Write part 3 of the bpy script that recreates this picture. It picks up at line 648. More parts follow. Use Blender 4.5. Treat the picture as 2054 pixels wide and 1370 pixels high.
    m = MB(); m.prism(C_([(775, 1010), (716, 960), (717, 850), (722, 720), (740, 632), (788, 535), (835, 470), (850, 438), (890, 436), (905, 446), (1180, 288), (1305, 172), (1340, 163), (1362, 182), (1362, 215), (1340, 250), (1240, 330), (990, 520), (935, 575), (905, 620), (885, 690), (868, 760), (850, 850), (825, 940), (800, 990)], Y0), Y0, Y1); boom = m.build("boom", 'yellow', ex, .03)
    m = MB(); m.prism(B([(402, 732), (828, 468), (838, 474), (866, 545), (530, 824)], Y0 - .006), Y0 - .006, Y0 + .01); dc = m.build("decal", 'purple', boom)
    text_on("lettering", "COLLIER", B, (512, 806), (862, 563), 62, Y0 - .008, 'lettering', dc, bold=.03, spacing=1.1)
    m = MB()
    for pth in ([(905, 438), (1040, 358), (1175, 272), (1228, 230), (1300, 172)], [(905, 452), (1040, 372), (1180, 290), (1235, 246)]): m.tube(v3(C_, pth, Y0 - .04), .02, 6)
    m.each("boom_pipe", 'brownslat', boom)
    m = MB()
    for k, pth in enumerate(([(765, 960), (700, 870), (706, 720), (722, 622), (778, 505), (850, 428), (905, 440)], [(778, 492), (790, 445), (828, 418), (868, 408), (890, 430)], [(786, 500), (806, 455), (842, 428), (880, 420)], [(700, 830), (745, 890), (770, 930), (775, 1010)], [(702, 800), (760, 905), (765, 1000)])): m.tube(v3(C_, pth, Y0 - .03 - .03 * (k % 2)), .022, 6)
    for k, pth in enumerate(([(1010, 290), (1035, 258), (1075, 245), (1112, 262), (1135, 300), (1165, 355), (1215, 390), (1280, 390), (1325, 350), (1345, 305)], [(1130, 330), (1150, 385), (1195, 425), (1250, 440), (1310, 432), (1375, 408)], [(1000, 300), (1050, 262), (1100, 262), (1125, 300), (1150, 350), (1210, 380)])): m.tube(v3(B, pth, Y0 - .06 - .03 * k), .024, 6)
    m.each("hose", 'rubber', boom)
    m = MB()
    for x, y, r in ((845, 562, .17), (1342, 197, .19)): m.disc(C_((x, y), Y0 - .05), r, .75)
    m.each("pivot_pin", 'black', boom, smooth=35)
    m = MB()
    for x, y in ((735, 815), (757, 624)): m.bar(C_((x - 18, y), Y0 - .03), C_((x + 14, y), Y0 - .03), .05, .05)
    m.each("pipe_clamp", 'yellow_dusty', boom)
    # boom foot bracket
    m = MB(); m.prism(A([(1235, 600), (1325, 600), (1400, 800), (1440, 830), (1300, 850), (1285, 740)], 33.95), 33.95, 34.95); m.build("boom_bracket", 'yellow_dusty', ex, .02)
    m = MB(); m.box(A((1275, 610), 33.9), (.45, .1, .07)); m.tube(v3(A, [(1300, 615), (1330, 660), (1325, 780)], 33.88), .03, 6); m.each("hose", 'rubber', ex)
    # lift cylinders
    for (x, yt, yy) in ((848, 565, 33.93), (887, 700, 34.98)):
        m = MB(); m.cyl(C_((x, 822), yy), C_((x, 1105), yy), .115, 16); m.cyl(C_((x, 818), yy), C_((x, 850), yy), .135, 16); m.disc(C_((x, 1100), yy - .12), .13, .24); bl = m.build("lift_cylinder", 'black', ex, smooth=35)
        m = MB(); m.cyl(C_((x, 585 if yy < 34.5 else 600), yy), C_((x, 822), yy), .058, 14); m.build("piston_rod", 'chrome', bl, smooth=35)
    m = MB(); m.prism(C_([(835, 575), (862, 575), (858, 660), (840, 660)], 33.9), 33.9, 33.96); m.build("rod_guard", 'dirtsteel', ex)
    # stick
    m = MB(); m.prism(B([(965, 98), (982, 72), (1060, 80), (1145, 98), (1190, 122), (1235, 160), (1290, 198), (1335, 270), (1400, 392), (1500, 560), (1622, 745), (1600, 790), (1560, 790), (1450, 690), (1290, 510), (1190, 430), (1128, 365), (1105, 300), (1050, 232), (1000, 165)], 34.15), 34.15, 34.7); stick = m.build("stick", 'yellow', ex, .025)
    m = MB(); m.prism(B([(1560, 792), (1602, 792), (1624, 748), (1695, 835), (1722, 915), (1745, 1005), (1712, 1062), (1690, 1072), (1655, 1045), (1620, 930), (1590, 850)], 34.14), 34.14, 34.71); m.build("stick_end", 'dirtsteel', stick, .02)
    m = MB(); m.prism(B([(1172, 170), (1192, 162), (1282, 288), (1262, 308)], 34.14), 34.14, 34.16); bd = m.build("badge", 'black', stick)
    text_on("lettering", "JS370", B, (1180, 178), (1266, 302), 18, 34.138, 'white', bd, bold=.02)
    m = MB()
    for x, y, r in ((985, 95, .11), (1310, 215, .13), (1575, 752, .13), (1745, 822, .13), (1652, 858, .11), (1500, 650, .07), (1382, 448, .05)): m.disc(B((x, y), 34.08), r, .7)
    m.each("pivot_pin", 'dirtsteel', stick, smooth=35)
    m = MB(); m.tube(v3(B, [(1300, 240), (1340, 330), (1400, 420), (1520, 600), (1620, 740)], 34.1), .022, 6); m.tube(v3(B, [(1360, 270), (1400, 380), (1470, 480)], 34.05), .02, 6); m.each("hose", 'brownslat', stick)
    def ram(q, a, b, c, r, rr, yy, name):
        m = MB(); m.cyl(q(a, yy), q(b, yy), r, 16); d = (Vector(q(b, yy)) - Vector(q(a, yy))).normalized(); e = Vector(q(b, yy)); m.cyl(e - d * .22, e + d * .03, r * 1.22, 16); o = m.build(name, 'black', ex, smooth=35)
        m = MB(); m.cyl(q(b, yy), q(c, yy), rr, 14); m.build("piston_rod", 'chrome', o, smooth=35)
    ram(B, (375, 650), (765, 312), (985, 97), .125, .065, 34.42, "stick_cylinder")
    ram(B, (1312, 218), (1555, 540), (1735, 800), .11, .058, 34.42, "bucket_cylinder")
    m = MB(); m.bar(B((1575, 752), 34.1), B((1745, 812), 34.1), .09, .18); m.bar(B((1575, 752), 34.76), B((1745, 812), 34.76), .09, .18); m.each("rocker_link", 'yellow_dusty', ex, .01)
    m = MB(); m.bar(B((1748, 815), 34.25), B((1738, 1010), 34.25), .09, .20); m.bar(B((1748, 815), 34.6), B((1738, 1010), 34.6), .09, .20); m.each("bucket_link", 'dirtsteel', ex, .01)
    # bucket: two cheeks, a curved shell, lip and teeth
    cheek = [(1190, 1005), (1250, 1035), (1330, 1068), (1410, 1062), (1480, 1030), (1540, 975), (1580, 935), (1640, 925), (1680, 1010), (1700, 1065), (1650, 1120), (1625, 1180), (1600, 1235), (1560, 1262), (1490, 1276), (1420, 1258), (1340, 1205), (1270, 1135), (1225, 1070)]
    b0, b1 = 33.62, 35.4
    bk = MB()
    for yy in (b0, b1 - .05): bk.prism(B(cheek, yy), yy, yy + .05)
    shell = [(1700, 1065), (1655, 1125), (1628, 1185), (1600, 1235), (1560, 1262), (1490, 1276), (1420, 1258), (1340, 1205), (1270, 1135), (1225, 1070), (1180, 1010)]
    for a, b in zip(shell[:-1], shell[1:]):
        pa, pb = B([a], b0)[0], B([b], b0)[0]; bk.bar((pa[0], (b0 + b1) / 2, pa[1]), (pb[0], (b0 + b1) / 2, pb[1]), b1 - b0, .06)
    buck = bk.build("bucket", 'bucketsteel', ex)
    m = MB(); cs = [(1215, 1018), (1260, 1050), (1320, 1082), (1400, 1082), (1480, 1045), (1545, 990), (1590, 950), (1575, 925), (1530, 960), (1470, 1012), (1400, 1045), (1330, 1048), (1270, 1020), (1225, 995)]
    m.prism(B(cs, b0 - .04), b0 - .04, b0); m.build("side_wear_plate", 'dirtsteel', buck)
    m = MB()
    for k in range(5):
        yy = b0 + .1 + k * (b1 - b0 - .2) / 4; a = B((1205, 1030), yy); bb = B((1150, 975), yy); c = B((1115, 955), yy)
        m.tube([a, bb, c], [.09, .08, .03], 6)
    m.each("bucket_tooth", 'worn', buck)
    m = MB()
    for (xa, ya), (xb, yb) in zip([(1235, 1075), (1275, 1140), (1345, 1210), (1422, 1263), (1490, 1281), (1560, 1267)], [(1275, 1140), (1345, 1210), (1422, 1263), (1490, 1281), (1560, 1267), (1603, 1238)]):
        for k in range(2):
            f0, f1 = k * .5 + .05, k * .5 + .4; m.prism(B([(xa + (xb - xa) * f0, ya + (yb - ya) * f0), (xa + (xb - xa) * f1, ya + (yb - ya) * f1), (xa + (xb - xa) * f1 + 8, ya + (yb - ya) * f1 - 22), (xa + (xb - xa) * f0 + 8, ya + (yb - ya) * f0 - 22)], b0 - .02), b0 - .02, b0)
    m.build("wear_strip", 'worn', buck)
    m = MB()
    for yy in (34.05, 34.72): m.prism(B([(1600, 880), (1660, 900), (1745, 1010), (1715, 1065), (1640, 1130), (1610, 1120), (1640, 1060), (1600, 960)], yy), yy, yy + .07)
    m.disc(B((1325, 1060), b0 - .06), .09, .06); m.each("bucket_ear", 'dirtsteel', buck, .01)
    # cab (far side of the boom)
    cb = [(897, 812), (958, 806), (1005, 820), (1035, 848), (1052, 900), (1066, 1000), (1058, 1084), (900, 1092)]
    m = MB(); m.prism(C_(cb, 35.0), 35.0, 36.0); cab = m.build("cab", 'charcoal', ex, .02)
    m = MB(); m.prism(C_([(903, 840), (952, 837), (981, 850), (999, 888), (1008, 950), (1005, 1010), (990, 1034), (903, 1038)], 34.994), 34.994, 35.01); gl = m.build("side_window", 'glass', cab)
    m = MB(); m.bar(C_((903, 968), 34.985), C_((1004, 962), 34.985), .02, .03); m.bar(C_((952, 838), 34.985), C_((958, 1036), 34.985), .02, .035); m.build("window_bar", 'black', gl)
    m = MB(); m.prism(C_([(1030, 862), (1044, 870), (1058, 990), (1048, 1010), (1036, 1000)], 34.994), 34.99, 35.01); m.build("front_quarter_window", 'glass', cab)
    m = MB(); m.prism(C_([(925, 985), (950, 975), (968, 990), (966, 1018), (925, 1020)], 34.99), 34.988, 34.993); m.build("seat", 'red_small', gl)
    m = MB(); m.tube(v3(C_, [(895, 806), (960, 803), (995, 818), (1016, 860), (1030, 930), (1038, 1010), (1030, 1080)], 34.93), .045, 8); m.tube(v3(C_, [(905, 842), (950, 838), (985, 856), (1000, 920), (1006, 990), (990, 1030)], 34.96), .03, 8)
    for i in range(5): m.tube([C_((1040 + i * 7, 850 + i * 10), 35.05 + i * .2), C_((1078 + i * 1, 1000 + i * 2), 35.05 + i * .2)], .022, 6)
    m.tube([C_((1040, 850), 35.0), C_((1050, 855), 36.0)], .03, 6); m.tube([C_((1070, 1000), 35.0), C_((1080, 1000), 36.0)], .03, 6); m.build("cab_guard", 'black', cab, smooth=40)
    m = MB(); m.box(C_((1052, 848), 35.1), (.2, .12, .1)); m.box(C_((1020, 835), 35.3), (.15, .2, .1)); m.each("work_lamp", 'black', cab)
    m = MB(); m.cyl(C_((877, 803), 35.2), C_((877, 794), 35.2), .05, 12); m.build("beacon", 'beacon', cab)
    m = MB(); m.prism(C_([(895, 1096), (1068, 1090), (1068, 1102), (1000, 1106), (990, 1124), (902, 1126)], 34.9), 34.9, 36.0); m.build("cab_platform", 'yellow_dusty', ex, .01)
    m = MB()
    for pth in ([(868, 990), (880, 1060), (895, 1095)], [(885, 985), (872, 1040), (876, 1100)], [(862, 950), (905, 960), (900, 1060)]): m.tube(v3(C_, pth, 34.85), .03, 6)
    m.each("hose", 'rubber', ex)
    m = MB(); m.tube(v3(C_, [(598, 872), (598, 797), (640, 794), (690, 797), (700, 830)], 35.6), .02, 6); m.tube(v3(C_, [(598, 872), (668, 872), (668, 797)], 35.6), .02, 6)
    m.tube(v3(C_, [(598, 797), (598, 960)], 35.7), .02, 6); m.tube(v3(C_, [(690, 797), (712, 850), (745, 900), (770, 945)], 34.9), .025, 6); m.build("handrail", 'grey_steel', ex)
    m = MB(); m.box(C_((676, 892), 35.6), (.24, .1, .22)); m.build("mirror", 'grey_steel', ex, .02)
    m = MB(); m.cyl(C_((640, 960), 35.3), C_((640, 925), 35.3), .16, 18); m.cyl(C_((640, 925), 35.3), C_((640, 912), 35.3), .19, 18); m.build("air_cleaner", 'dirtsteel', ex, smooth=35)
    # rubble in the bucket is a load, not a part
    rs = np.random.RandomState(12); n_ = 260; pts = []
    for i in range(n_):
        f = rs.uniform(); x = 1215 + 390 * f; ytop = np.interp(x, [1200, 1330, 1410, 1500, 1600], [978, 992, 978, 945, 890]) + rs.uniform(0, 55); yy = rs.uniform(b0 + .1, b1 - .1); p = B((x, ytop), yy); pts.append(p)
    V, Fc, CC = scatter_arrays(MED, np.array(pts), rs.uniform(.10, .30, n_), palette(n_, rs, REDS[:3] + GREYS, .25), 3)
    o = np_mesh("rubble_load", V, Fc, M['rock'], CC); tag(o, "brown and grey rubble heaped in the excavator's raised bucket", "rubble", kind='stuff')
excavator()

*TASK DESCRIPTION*
Copy all lines in the listing above where the string "part" appears.

*THE ANSWER*
Write part 3 of the bpy script that recreates this picture. It picks up at line 648. More parts follow. Use Blender 4.5. Treat the picture as 2054 pixels wide and 1370 pixels high.
    # rubble in the bucket is a load, not a part